* 3D scene scripts *

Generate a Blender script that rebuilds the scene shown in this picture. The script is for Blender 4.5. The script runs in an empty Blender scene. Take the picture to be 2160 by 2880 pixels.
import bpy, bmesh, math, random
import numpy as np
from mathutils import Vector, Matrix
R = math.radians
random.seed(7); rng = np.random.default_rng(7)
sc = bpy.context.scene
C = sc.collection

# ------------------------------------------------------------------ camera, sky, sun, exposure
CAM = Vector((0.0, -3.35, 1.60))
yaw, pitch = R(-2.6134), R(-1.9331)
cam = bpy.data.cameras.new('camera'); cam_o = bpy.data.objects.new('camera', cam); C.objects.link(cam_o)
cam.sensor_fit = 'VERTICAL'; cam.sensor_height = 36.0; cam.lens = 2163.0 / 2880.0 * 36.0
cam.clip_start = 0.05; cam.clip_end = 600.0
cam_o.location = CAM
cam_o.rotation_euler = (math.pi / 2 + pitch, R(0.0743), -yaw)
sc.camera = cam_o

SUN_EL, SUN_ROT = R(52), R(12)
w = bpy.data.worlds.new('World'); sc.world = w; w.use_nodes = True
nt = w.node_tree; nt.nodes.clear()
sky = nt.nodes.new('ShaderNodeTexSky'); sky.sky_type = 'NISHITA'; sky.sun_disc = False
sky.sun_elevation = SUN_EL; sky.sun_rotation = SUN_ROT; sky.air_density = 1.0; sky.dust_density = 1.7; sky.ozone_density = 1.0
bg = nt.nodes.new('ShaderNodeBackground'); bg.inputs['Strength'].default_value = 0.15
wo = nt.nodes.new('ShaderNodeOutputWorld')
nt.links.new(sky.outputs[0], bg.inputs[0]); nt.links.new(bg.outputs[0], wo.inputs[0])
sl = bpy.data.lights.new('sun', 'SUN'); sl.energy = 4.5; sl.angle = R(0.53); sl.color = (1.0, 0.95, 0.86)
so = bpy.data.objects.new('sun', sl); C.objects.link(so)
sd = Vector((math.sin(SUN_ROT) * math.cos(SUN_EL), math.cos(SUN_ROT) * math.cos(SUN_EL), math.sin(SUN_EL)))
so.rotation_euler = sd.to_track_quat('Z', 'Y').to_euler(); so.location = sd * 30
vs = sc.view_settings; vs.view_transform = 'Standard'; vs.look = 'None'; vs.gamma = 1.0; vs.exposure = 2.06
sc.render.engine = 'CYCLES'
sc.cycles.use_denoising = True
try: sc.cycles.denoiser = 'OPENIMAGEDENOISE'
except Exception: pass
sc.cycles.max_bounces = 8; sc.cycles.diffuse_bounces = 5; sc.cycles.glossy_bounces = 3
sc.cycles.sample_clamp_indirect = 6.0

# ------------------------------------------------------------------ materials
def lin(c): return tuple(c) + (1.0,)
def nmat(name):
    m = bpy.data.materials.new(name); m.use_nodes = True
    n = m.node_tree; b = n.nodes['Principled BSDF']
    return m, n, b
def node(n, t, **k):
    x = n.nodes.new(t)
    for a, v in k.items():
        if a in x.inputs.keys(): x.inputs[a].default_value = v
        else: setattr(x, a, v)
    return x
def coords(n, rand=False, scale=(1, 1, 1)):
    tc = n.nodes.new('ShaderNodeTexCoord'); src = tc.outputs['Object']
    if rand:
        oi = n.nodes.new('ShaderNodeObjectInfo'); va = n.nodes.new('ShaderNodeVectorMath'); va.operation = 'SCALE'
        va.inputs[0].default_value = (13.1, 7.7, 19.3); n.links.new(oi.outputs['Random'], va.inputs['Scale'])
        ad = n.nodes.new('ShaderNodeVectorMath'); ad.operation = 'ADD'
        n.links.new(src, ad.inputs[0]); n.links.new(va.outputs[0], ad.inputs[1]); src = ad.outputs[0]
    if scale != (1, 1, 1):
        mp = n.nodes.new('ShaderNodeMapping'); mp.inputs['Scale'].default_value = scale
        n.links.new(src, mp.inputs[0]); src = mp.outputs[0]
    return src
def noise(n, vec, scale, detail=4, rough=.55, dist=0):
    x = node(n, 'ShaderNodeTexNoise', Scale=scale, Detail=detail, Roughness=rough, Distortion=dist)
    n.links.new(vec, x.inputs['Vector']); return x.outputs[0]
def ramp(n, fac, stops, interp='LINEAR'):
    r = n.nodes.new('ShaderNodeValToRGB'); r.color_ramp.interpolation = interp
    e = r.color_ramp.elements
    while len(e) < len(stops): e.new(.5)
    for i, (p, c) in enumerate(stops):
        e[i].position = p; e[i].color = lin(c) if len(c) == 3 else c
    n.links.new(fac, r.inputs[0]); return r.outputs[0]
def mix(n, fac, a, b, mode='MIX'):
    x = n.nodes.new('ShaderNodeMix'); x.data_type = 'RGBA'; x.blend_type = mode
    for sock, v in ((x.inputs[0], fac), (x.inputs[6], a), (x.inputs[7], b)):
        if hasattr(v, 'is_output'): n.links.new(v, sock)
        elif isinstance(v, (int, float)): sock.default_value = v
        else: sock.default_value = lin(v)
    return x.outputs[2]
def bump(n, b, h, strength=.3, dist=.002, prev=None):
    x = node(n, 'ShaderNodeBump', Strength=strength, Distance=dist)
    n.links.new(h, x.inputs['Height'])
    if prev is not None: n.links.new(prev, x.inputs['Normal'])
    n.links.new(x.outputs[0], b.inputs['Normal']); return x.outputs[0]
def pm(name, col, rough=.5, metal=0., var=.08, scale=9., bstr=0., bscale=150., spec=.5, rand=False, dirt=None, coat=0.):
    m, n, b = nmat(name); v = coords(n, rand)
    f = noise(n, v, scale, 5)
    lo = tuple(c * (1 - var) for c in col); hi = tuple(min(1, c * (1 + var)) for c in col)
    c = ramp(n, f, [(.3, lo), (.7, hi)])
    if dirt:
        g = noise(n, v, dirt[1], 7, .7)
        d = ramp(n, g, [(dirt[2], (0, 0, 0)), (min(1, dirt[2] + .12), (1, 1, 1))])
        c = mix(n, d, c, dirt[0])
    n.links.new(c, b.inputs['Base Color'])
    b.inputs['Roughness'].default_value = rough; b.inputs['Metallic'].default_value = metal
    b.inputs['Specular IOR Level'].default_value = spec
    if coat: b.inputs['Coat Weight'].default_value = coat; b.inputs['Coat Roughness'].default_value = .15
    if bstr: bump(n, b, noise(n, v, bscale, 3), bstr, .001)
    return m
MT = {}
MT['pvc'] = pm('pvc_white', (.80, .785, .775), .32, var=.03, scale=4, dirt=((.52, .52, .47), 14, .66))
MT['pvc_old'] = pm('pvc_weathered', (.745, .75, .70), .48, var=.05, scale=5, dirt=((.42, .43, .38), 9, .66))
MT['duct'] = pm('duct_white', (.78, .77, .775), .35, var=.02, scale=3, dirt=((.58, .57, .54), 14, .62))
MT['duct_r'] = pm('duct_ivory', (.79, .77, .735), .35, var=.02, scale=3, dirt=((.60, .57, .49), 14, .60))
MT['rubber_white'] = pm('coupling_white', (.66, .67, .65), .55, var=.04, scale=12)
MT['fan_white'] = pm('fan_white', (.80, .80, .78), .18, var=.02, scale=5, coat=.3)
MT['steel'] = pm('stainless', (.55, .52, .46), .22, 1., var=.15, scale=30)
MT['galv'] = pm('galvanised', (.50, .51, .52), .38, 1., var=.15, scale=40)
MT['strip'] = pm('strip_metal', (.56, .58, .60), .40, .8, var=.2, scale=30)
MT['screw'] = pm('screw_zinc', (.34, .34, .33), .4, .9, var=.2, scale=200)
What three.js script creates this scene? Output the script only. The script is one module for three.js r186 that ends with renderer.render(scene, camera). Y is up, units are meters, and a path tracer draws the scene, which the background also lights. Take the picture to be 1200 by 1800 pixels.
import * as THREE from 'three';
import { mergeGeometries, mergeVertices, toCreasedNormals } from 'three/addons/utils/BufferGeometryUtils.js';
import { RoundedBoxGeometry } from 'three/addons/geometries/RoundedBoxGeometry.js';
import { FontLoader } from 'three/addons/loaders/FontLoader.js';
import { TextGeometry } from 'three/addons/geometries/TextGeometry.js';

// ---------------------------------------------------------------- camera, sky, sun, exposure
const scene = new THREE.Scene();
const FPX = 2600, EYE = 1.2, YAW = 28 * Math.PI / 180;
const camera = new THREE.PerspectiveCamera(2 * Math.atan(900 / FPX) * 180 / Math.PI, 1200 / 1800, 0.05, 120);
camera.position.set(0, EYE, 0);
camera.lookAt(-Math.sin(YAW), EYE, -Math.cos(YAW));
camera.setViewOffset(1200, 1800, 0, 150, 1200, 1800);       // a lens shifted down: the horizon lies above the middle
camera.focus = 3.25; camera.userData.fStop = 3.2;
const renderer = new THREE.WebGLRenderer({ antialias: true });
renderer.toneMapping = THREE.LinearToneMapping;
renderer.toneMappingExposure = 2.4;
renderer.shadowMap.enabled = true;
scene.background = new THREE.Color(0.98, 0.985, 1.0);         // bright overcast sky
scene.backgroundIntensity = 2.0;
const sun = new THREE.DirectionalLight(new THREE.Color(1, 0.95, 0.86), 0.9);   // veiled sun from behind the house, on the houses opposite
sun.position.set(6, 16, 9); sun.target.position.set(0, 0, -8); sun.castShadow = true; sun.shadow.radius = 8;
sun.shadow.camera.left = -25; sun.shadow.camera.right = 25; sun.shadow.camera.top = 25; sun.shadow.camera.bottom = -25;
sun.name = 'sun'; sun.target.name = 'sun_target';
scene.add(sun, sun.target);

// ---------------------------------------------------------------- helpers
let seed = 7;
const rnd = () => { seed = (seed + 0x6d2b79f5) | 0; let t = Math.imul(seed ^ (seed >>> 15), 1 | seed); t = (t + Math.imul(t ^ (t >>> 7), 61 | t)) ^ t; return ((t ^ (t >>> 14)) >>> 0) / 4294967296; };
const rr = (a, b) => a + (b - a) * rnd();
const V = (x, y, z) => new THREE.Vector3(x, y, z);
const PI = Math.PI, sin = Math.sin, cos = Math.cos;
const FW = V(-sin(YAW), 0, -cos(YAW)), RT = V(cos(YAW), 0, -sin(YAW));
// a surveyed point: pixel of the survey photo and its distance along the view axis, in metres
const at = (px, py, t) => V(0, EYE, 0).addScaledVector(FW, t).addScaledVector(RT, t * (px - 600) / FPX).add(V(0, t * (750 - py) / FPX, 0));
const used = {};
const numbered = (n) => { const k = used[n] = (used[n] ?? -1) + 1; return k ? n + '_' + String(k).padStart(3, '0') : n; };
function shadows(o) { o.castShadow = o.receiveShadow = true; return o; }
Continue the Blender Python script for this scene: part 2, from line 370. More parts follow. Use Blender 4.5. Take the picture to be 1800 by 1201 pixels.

* DIRECTION *
Everything from the first line of the material through the line containing "C = sc.collection" is to be printed exactly; lines after that are to be left out.

* SOLUTION FOR THIS TASK *
Generate a Blender script that rebuilds the scene shown in this picture. The script is for Blender 4.5. The script runs in an empty Blender scene. Take the picture to be 2160 by 2880 pixels.
import bpy, bmesh, math, random
import numpy as np
from mathutils import Vector, Matrix
R = math.radians
random.seed(7); rng = np.random.default_rng(7)
sc = bpy.context.scene
C = sc.collection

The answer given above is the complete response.